INSTRUCTION —
Output the data word for word, dropping every image.

INFORMATION SUPPLIED —
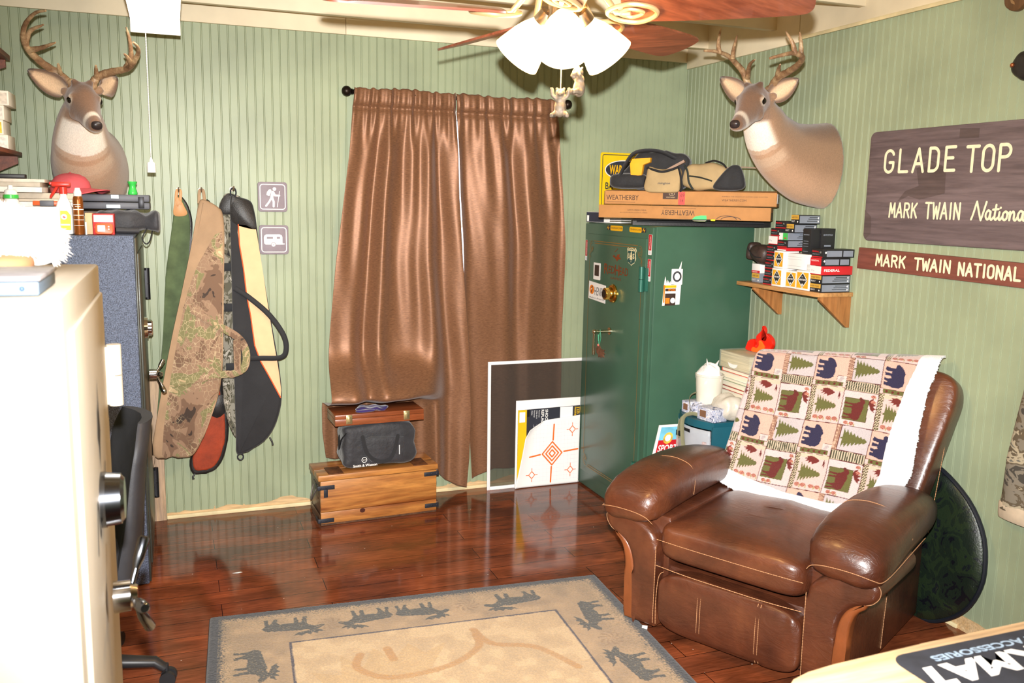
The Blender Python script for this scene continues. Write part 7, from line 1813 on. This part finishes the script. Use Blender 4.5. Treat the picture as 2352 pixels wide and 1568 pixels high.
# ================================================================ CAMO POP-UP BETWEEN RECLINER AND WALL
cm = thing('folded_blind', 'round folded dark camouflage cover with black rim leaning on the right wall', 'cover', (-.05, -2.1, 0))
dc = camo('dark_camo', [(0, (12, 14, 20)), (.38, (22, 32, 24)), (.5, (30, 42, 26)), (.62, (18, 24, 26)), (.68, (40, 42, 30))], 13, .38, bump=.6)
c0 = V((-.062, -2.03, .265)); rings = []
up = V((.03, .08, 1)).normalized(); sd = V((.02, -1, .10)).normalized(); nn = sd.cross(up)
for r_, d_ in ((.99, -.012), (1.0, 0), (.97, .012), (.85, .020), (.6, .026), (.3, .024), (.02, .022)):
    ring = []
    for a in np.linspace(0, 2*PI, 60, endpoint=False):
        rr_ = r_*(1+.02*math.sin(3*a+1)); wv = .006*math.sin(a*5+r_*9)*r_
        q = c0+sd*(.335*rr_*math.cos(a))+up*(.285*rr_*math.sin(a)*(1.0 if math.sin(a) < 0 else 1.35))+nn*(d_+wv)
        ring.append(V((min(q.x, -.006), q.y, max(q.z, .004))))
    rings.append(ring)
o = MB().loft(rings).build('camo_cover', dc, cm, 60); fixnormals(o.data)
MB().tube(smoothline(rings[1][::3], 3, True), .009, 8, closed=True).build('rim', pm('black_rim', (22, 26, 34), .5), cm)

# ================================================================ WORKBENCH AND CLEANING MAT IN THE FOREGROUND
tbm = wood('bench_top', (150, 104, 62), (182, 132, 84), 0, .5, 6, 10)
tb_ = thing('workbench', 'wooden workbench under the gun cleaning mat at the near right', 'workbench', (-1.2, -3.95, 0))
MB().box((-1.86, -4.35, .80), (-.40, -3.60, .838), bev=.004).build('bench_top', tbm, tb_)
for x in (-1.80, -.50):
    for y in (-4.28, -3.68): MB().box((x, y, .0), (x+.06, y+.06, .80), bev=.003).build('leg', tbm, tb_)
mt = thing('cleaning_mat', 'pale wood-look gun cleaning mat with a black lettered label, near right corner', 'mat', (-1.4, -3.8, .839))
out = [(-1.945, -4.20), (-1.945, -3.62), (-1.93, -3.575), (-1.90, -3.552), (-1.86, -3.540), (-1.80, -3.533), (-1.6, -3.528), (-1.3, -3.524), (-1.0, -3.522), (-.92, -3.53), (-.90, -3.56), (-.90, -4.20)]
MB().prism(out, Fr((0, 0, .8385), (1, 0, 0), (0, 1, 0)), 0, .0125, bev=.004).build('mat_sheet', wood('mat_wood_print', (196, 160, 118), (222, 192, 150), 0, .8, 5, 10, 0, .05), mt)
Fm = Fr((-1.05, -3.55, .8512), (-1, 0, 0), (0, -1, 0))
g_ = MB().plate(rrect(.74, .50, .035, 6, .275, .248), Fm, .0004, 0)
g_.text('GUN ACCESSORIES', Fm, .267, .022, .0175, .305, 2, .0009, bold=.03)
g_.text('TEKMAT', Fm, .235, .052, .056, .405, 1, .0009, slant=.35, bold=.05)
g_.build('label', [pm('label_charcoal', (44, 46, 54), .7, var=.12, vs=30), white_p, pm('label_pale_blue', (150, 170, 190), .7, var=0)], mt)

# ================================================================ CRUMBS ON THE FLOOR
o = MB().cyl((-1.192, -1.862, .0185), (-1.208, -1.850, .0185), .0075, n=14).build('white_plug', white_p); tag(o, 'tiny white cylinder on the rug edge beside the recliner', 'plug')
rnd = random.Random(9)
o = MB().add([(-2.665, -.80, .0012), (-2.64, -.806, .0016), (-2.622, -.80, .0012), (-2.63, -.79, .0018), (-2.65, -.792, .002)], [(0, 1, 2, 3, 4)]).build('paper_scrap', white_p); tag(o, 'small torn white paper scrap on the wood floor', 'paper scrap')
m_ = o.modifiers.new('s', 'SOLIDIFY'); m_.thickness = .001
mb = MB()
for k in range(170):
    x, y = rnd.uniform(-2.9, -.1), rnd.uniform(-2.9, -.15); s_ = rnd.uniform(.0012, .0035); a = rnd.uniform(0, 6.3)
    if -2.85 < x < -1.15 and y < -1.2: continue
    c = V((x, y, .0006)); mb.add([c+V((s_*math.cos(a+q), s_*.6*math.sin(a+q), .0004*(q > 2))) for q in (0, 1.6, 3.1, 4.6)], [(0, 1, 2, 3)])
o = mb.build('floor_lint', pm('lint', (206, 190, 176), .9), kind='stuff'); tag(o, 'pale crumbs and lint scattered on the dark wood floor', 'lint')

SOLVED EXERCISE —
The Blender Python script for this scene continues. Write part 7, from line 1813 on. This part finishes the script. Use Blender 4.5. Treat the picture as 2352 pixels wide and 1568 pixels high.
# ================================================================ CAMO POP-UP BETWEEN RECLINER AND WALL
cm = thing('folded_blind', 'round folded dark camouflage cover with black rim leaning on the right wall', 'cover', (-.05, -2.1, 0))
dc = camo('dark_camo', [(0, (12, 14, 20)), (.38, (22, 32, 24)), (.5, (30, 42, 26)), (.62, (18, 24, 26)), (.68, (40, 42, 30))], 13, .38, bump=.6)
c0 = V((-.062, -2.03, .265)); rings = []
up = V((.03, .08, 1)).normalized(); sd = V((.02, -1, .10)).normalized(); nn = sd.cross(up)
for r_, d_ in ((.99, -.012), (1.0, 0), (.97, .012), (.85, .020), (.6, .026), (.3, .024), (.02, .022)):
    ring = []
    for a in np.linspace(0, 2*PI, 60, endpoint=False):
        rr_ = r_*(1+.02*math.sin(3*a+1)); wv = .006*math.sin(a*5+r_*9)*r_
        q = c0+sd*(.335*rr_*math.cos(a))+up*(.285*rr_*math.sin(a)*(1.0 if math.sin(a) < 0 else 1.35))+nn*(d_+wv)
        ring.append(V((min(q.x, -.006), q.y, max(q.z, .004))))
    rings.append(ring)
o = MB().loft(rings).build('camo_cover', dc, cm, 60); fixnormals(o.data)
MB().tube(smoothline(rings[1][::3], 3, True), .009, 8, closed=True).build('rim', pm('black_rim', (22, 26, 34), .5), cm)

# ================================================================ WORKBENCH AND CLEANING MAT IN THE FOREGROUND
tbm = wood('bench_top', (150, 104, 62), (182, 132, 84), 0, .5, 6, 10)
tb_ = thing('workbench', 'wooden workbench under the gun cleaning mat at the near right', 'workbench', (-1.2, -3.95, 0))
MB().box((-1.86, -4.35, .80), (-.40, -3.60, .838), bev=.004).build('bench_top', tbm, tb_)
for x in (-1.80, -.50):
    for y in (-4.28, -3.68): MB().box((x, y, .0), (x+.06, y+.06, .80), bev=.003).build('leg', tbm, tb_)
mt = thing('cleaning_mat', 'pale wood-look gun cleaning mat with a black lettered label, near right corner', 'mat', (-1.4, -3.8, .839))
out = [(-1.945, -4.20), (-1.945, -3.62), (-1.93, -3.575), (-1.90, -3.552), (-1.86, -3.540), (-1.80, -3.533), (-1.6, -3.528), (-1.3, -3.524), (-1.0, -3.522), (-.92, -3.53), (-.90, -3.56), (-.90, -4.20)]
MB().prism(out, Fr((0, 0, .8385), (1, 0, 0), (0, 1, 0)), 0, .0125, bev=.004).build('mat_sheet', wood('mat_wood_print', (196, 160, 118), (222, 192, 150), 0, .8, 5, 10, 0, .05), mt)
Fm = Fr((-1.05, -3.55, .8512), (-1, 0, 0), (0, -1, 0))
g_ = MB().plate(rrect(.74, .50, .035, 6, .275, .248), Fm, .0004, 0)
g_.text('GUN ACCESSORIES', Fm, .267, .022, .0175, .305, 2, .0009, bold=.03)
g_.text('TEKMAT', Fm, .235, .052, .056, .405, 1, .0009, slant=.35, bold=.05)
g_.build('label', [pm('label_charcoal', (44, 46, 54), .7, var=.12, vs=30), white_p, pm('label_pale_blue', (150, 170, 190), .7, var=0)], mt)

# ================================================================ CRUMBS ON THE FLOOR
o = MB().cyl((-1.192, -1.862, .0185), (-1.208, -1.850, .0185), .0075, n=14).build('white_plug', white_p); tag(o, 'tiny white cylinder on the rug edge beside the recliner', 'plug')
rnd = random.Random(9)
o = MB().add([(-2.665, -.80, .0012), (-2.64, -.806, .0016), (-2.622, -.80, .0012), (-2.63, -.79, .0018), (-2.65, -.792, .002)], [(0, 1, 2, 3, 4)]).build('paper_scrap', white_p); tag(o, 'small torn white paper scrap on the wood floor', 'paper scrap')
m_ = o.modifiers.new('s', 'SOLIDIFY'); m_.thickness = .001
mb = MB()
for k in range(170):
    x, y = rnd.uniform(-2.9, -.1), rnd.uniform(-2.9, -.15); s_ = rnd.uniform(.0012, .0035); a = rnd.uniform(0, 6.3)
    if -2.85 < x < -1.15 and y < -1.2: continue
    c = V((x, y, .0006)); mb.add([c+V((s_*math.cos(a+q), s_*.6*math.sin(a+q), .0004*(q > 2))) for q in (0, 1.6, 3.1, 4.6)], [(0, 1, 2, 3)])
o = mb.build('floor_lint', pm('lint', (206, 190, 176), .9), kind='stuff'); tag(o, 'pale crumbs and lint scattered on the dark wood floor', 'lint')